» Requirement
Retype verbatim only the lines below, starting at the one that contains "Reconstruct this image" and ending at the one that contains "COL = SC.collection". Pictures are excluded from the copy.

» Supplied records
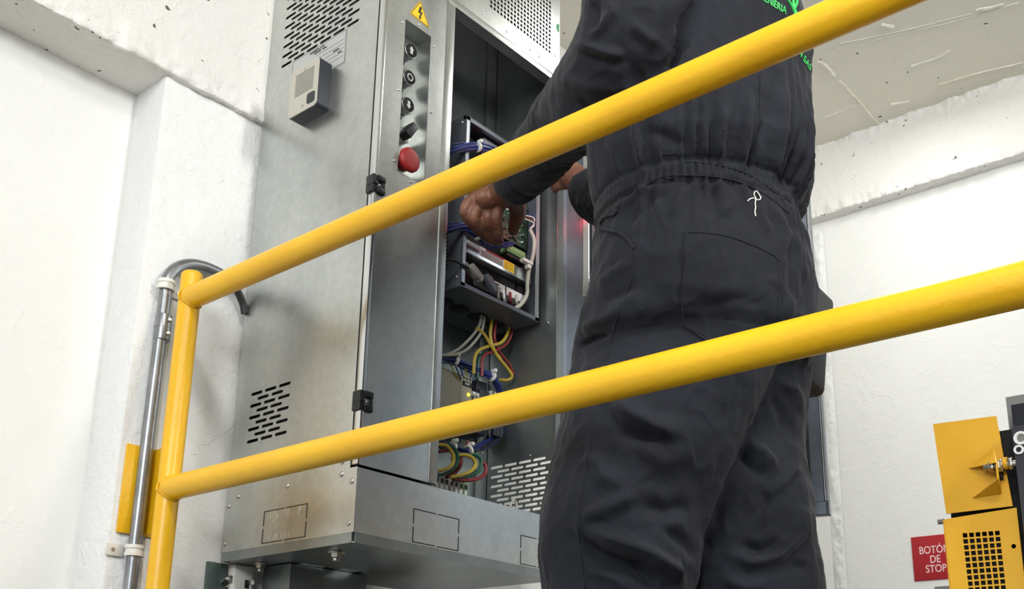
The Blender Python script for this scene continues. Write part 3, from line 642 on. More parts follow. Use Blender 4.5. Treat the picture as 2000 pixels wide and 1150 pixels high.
cable([(1001, 612, 0), (999, 650, 0), (988, 672, -.003), (965, 686, 0), (948, 692, 0), (942, 705, 0), (941, 735, 0)], .0040, M_red, 'red cable curving left under the drive unit')
cable([(998, 612, -.008), (996, 648, -.008), (984, 670, -.008), (962, 684, -.008), (938, 694, -.008), (934, 715, -.008), (933, 740, -.008)], .0038, M_gcab, 'green cable curving left between the yellow and red ones')
cable([(930, 640, .0), (945, 652, .004), (962, 680, .006), (978, 702, .002)], .0040, M_ycab, 'short yellow cable tied across the looping cables')
cable([(855, 868, 0), (872, 871, .006), (885, 888, .008), (884, 906, .006), (870, 916, 0), (850, 920, 0)], .0044, M_ycab, 'leftmost yellow cable looping above the terminal strip', -1.62)
cable([(868, 866, 0), (888, 876, .004), (894, 896, .004), (888, 914, 0), (870, 925, -.005), (850, 928, -.005)], .0042, M_gcab, 'green cable looping beside the leftmost yellow cable', -1.625)
cable([(855, 882, -.01), (880, 880, -.004), (899, 890, 0), (900, 906, 0), (890, 922, -.01), (872, 932, -.01)], .0042, M_red, 'red cable looping beside the left green cable', -1.63)
cable([(882, 898, -.02), (900, 888, 0), (920, 892, 0), (929, 906, 0), (920, 920, 0), (900, 928, 0), (880, 932, 0)], .0044, M_ycab, 'middle yellow cable looping above the terminal strip', -1.625)
cable([(910, 886, -.02), (930, 888, -.006), (940, 902, -.004), (934, 920, -.004), (915, 930, -.01), (895, 934, -.01)], .0042, M_gcab, 'right green cable looping over the terminal strip', -1.63)
cable([(938, 900, -.006), (948, 908, 0), (948, 924, 0), (935, 934, 0), (912, 938, 0), (885, 936, 0)], .0044, M_red, 'rightmost red cable looping over the terminal strip', -1.635)
cable([(1035, 448, -.004), (1043, 468, 0), (1042, 492, 0), (1038, 510, 0), (1033, 528, 0), (1030, 550, 0), (1029, 575, -.004), (1018, 594, -.008), (1006, 602, -.012)], .0050, M_gry, 'shielded grey cable clamped down the right side of the drive unit', -1.548)
cable([(860, 505, -.01), (885, 508, 0), (900, 515, .002), (915, 524, 0)], .0036, M_black, 'black lead plugged into the low left of the drive unit', -1.545)
for i, (mt, nm) in enumerate(((M_gry, 'pale grey'), (M_white, 'white'), (M_red, 'red'), (M_gry, 'grey'))):
    x0 = 972 + i * 12; cable([(x0, 562 + i * 5, -.01), (x0 + 1, 577 + i * 4, 0), (x0 + 4, 596 + i * 2, -.02)], .0034, mt, ('short %s power core dropping from the drive terminals' % nm) + (', rightmost of the row' if i == 3 else ''), -1.555)
for i, (mt, nm) in enumerate(((M_blue, 'blue'), (M_tie, 'white'), (M_red, 'red'), (M_tie, 'cream'))):
    cable([(1028 - i, 418 + i * 3, -.012), (1042, 420 + i * 5, 0), (1044 - i, 434 + i * 3, 0), (1034, 446, -.004)], .0013, mt, 'thin %s signal wire fanning out at the top of the shielded cable' % nm, -1.552)
# clamp on the shielded cable
q = at(1030, 512, 0, -1.545); bm = bmesh.new(); b_box(bm, q.x - .008, q.x + .006, q.y - .02, q.y + .016, q.z - .004, q.z + .004, .001); b_box(bm, q.x - .004, q.x + .008, q.y - .005, q.y + .006, q.z - .018, q.z - .008, .001)
o = build('cable_clamp', bm, M_tie, None, smooth=.5); tag(o, 'white nylon clamp gripping the shielded grey cable', 'cable clamp')

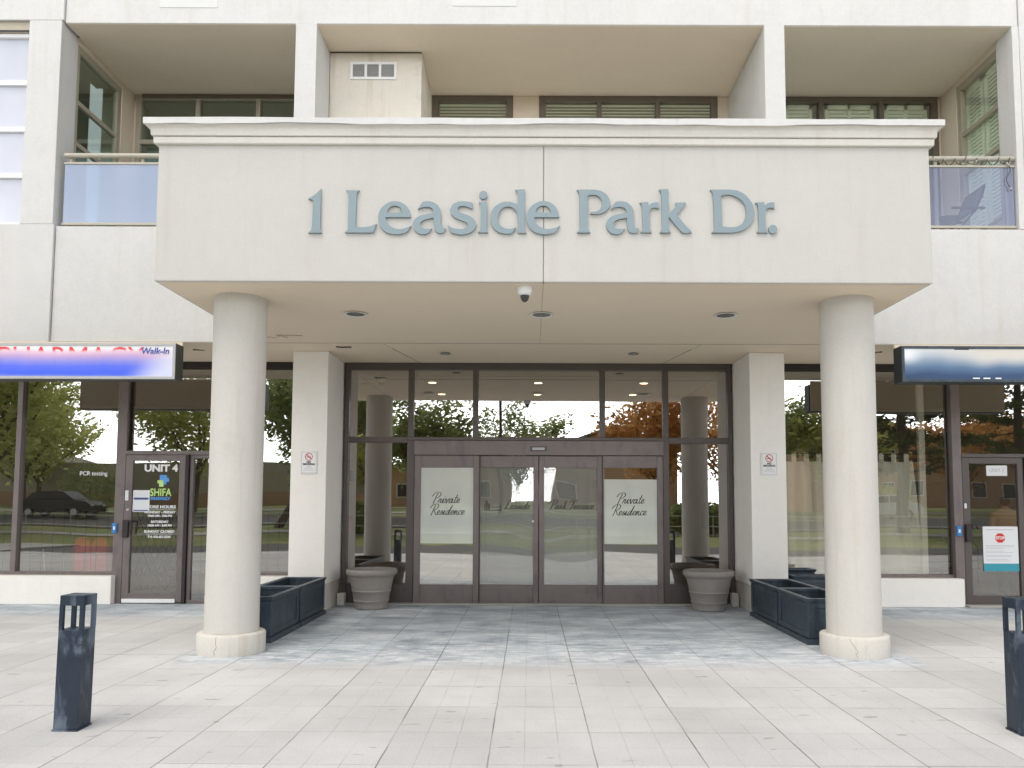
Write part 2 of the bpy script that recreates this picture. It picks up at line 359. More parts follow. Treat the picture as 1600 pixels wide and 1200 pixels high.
class MB:
    def __init__(s): s.v = []; s.f = []
    def add(s, vs, fs):
        k = len(s.v); s.v += [tuple(q) for q in vs]; s.f += [tuple(i + k for i in f) for f in fs]; return s
    def box(s, x0, x1, y0, y1, z0, z1):
        return s.add([(x0, y0, z0), (x1, y0, z0), (x1, y1, z0), (x0, y1, z0), (x0, y0, z1), (x1, y0, z1), (x1, y1, z1), (x0, y1, z1)],
                     [(0, 3, 2, 1), (4, 5, 6, 7), (0, 1, 5, 4), (1, 2, 6, 5), (2, 3, 7, 6), (3, 0, 4, 7)])
    def tube(s, a, b, r0, r1=None, n=10, caps=True):
        a, b = Vector(a), Vector(b); r1 = r0 if r1 is None else r1
        d = (b - a).normalized(); u = d.orthogonal().normalized(); w_ = d.cross(u)
        vs = []
        for c, r in ((a, r0), (b, r1)):
            for i in range(n):
                t = 2 * math.pi * i / n; vs.append(c + u * (math.cos(t) * r) + w_ * (math.sin(t) * r))
        fs = [(i, (i + 1) % n, n + (i + 1) % n, n + i) for i in range(n)]
        if caps: fs += [tuple(reversed(range(n))), tuple(range(n, 2 * n))]
        return s.add(vs, fs)
    def path(s, pts, r, n=8):
        for a, b in zip(pts, pts[1:]): s.tube(a, b, r, r, n)
        return s
    def lathe(s, prof, cx, cy, n=48, cap0=True, cap1=True):
        vs = []
        for r, z in prof:
            for i in range(n):
                t = 2 * math.pi * i / n; vs.append((cx + r * math.cos(t), cy + r * math.sin(t), z))
        fs = []
        for k in range(len(prof) - 1):
            for i in range(n):
                j = (i + 1) % n; fs.append((k * n + i, k * n + j, (k + 1) * n + j, (k + 1) * n + i))
        if cap0: fs.append(tuple(reversed(range(n))))
        if cap1: fs.append(tuple(range((len(prof) - 1) * n, len(prof) * n)))
        return s.add(vs, fs)
    def prism_x(s, poly, x0, x1):      # poly of (y, z) extruded along x
        n = len(poly); vs = [(x0, y, z) for y, z in poly] + [(x1, y, z) for y, z in poly]
        fs = [tuple(range(n)), tuple(reversed(range(n, 2 * n)))] + [(i, n + i, n + (i + 1) % n, (i + 1) % n) for i in range(n)]
        return s.add(vs, fs)
    def prism_y(s, poly, y0, y1):      # poly of (x, z) extruded along y
        n = len(poly); vs = [(x, y0, z) for x, z in poly] + [(x, y1, z) for x, z in poly]
        fs = [tuple(range(n)), tuple(reversed(range(n, 2 * n)))] + [(i, n + i, n + (i + 1) % n, (i + 1) % n) for i in range(n)]
        return s.add(vs, fs)
    def build(s, name, mat, parent=None, bevel=0.0, smooth=False, segs=2):
        me = bpy.data.meshes.new(name); me.from_pydata(s.v, [], s.f); me.validate()
        bm = bmesh.new(); bm.from_mesh(me); bmesh.ops.recalc_face_normals(bm, faces=bm.faces); bm.to_mesh(me); bm.free()
        return link_mesh(name, me, mat, parent, bevel, smooth, segs)
def smooth_angle(o, deg=35):
    me = o.data
    for f in me.polygons: f.use_smooth = True
    bm = bmesh.new(); bm.from_mesh(me)
    for e in bm.edges:
        if len(e.link_faces) == 2 and e.calc_face_angle(0) > R(deg): e.smooth = False
    bm.to_mesh(me); bm.free(); return o
def copy_tree(o, loc=None, parent=None, label=None):
    c = o.copy(); C.objects.link(c)
    if parent is not None: c.parent = parent
    if loc is not None: c.location = loc
    if label: c['label'] = label
    for ch in list(o.children): copy_tree(ch, parent=c)
    return c
def curve_mesh(cu):
    t = bpy.data.objects.new('tmp', cu); C.objects.link(t)
    dg = bpy.context.evaluated_depsgraph_get(); me = bpy.data.meshes.new_from_object(t.evaluated_get(dg))
    bpy.data.objects.remove(t); return me
def text_mesh(body, size, at, depth=0.002, align='CENTER', shear=0.0, sx=1.0, weight=0.0, spacing=1.0):
    cu = bpy.data.curves.new('t', 'FONT'); cu.body = body; cu.size = size; cu.extrude = depth / 2
    cu.align_x = align; cu.align_y = 'CENTER'; cu.shear = shear; cu.offset = weight; cu.resolution_u = 3
    cu.space_character = spacing
    me = curve_mesh(cu)
    me.transform(Matrix.Translation(at) @ Matrix.Rotation(R(90), 4, 'X') @ Matrix.Diagonal((sx, 1, 1, 1)))
    return me
def join_meshes(mes):
    bm = bmesh.new()
    for m_ in mes: bm.from_mesh(m_)
    me = bpy.data.meshes.new('j'); bm.to_mesh(me); bm.free(); return me

# ------------------------------------------------------------------ the setting
MB().box(-16, 16, 0.5, 11.22, -0.3, 0.0).build('plaza_pavement', 'paving')['kind'] = 'structure'
MB().box(-16, 16, 0.32, 0.498, -0.3, 0.004).build('kerb', 'concrete', None, 0.01)['kind'] = 'structure'
MB().box(-16, 16, -5.0, 0.318, -0.3, -0.10).build('driveway', 'asphalt')['kind'] = 'structure'
g = MB(); nx, ny = 40, 60      # terrain behind the camera, rising gently away from the plaza
for j in range(ny + 1):
    for i in range(nx + 1):
        x = -150 + 300 * i / nx; y = -5.0 - 145 * (j / ny) ** 1.6
        z = -0.16 + 1.25 * min(1, max(0, (-y - 8) / 26)) ** 1.2 + 0.0
        g.v.append((x, y, z))
for j in range(ny):
    for i in range(nx):
        a = j * (nx + 1) + i; g.f.append((a, a + 1, a + nx + 2, a + nx + 1))
g.build('lawn', 'grass', smooth=True)['kind'] = 'structure'
MB().box(-150, -16, -5.0, 60, -0.4, -0.05).box(16, 150, -5.0, 60, -0.4, -0.05).box(-16, 16, 11.22, 60, -0.5, -0.1).build('ground', 'concrete')['kind'] = 'structure'
def slope(y): return -0.16 + 1.25 * min(1, max(0, (-y - 8) / 26)) ** 1.2
def strip(name, mat, y0, y1, lift):
    b = MB(); n_ = 24
    for k in range(n_ + 1):
        y = y0 + (y1 - y0) * k / n_
        b.v += [(-150, y, slope(y) + lift), (150, y, slope(y) + lift)]
    for k in range(n_): b.f.append((2 * k, 2 * k + 1, 2 * k + 3, 2 * k + 2))
    o = b.build(name, mat); o['kind'] = 'structure'; return o
strip('road', 'asphalt', -24.5, -17.0, 0.03)
strip('footpath', 'concrete', -13.4, -12.0, 0.03)
strip('kerb', 'concrete', -17.0, -16.8, 0.12)
strip('path', 'concrete', -29.6, -28.2, 0.03)

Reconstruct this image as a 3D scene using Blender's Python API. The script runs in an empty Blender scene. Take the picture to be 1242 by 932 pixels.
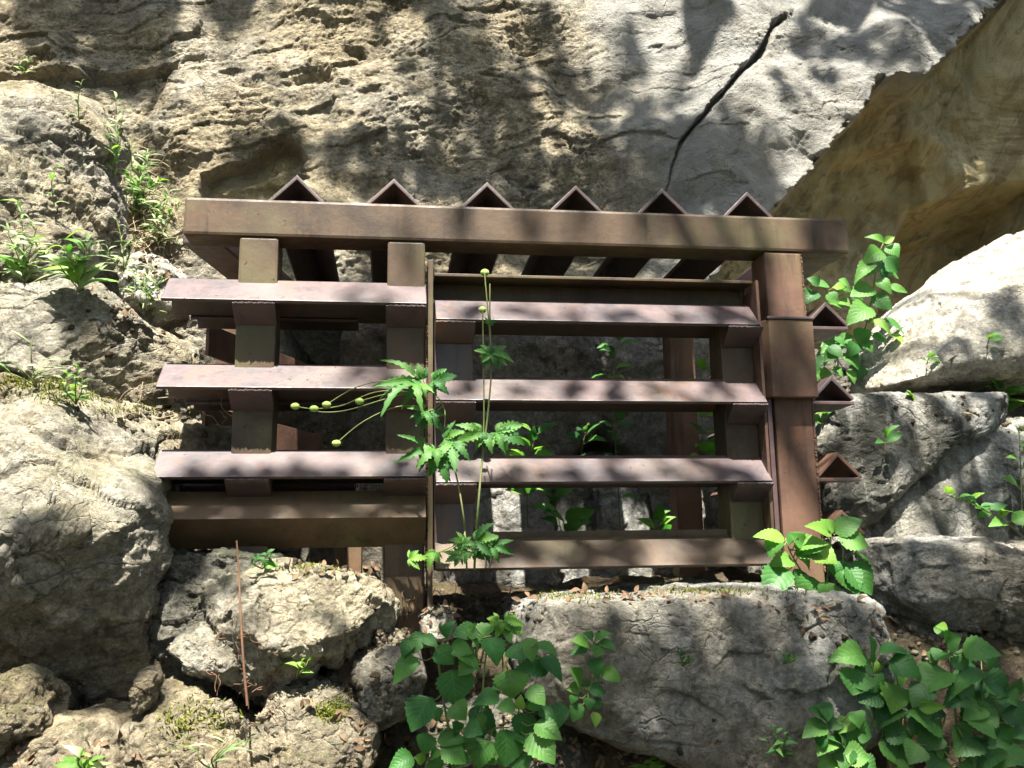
import bpy, bmesh, math, random
import numpy as np
from mathutils import Vector, Matrix
random.seed(7)
SC = bpy.context.scene
COL = SC.collection

# ---------------------------------------------------------------- camera
W0, H0, F0 = 1242.0, 932.0, 1120.0
yaw, pitch, roll = [math.radians(v) for v in (7.4, 10.6, -0.83)]
fw = Vector((math.sin(yaw)*math.cos(pitch), math.cos(yaw)*math.cos(pitch), math.sin(pitch)))
r0 = Vector((math.cos(yaw), -math.sin(yaw), 0)); u0 = r0.cross(fw)
CR = r0*math.cos(roll)+u0*math.sin(roll); CU = u0*math.cos(roll)-r0*math.sin(roll)
CAM = Vector((-0.0836, -2.3, 1.45))
cd = bpy.data.cameras.new("camera"); cam = bpy.data.objects.new("camera", cd); COL.objects.link(cam)
cd.sensor_fit = 'HORIZONTAL'; cd.sensor_width = 36.0; cd.lens = 36.0*F0/W0
cd.clip_start = 0.05; cd.clip_end = 2000
SC.cycles.max_bounces = 6; SC.cycles.diffuse_bounces = 3; SC.cycles.adaptive_threshold = .02
cam.matrix_world = Matrix(((CR.x, CU.x, -fw.x, CAM.x), (CR.y, CU.y, -fw.y, CAM.y), (CR.z, CU.z, -fw.z, CAM.z), (0, 0, 0, 1)))
SC.camera = cam

# ---------------------------------------------------------------- light
SUN_EL = math.radians(66); SUN_ROT = math.radians(186)
SUN = Vector((math.sin(SUN_ROT)*math.cos(SUN_EL), math.cos(SUN_ROT)*math.cos(SUN_EL), math.sin(SUN_EL)))
wd = bpy.data.worlds.new("World"); SC.world = wd; wd.use_nodes = True
wt = wd.node_tree; sky = wt.nodes.new('ShaderNodeTexSky'); sky.sky_type = 'NISHITA'; sky.sun_disc = False
sky.sun_elevation = SUN_EL; sky.sun_rotation = SUN_ROT; sky.air_density = 1.0; sky.dust_density = 2.0
bg = wt.nodes['Background']; bg.inputs['Strength'].default_value = 0.068
wt.links.new(sky.outputs[0], bg.inputs['Color'])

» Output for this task
Reconstruct this image as a 3D scene using Blender's Python API. The script runs in an empty Blender scene. Take the picture to be 1242 by 932 pixels.
import bpy, bmesh, math, random
import numpy as np
from mathutils import Vector, Matrix
random.seed(7)
SC = bpy.context.scene
COL = SC.collection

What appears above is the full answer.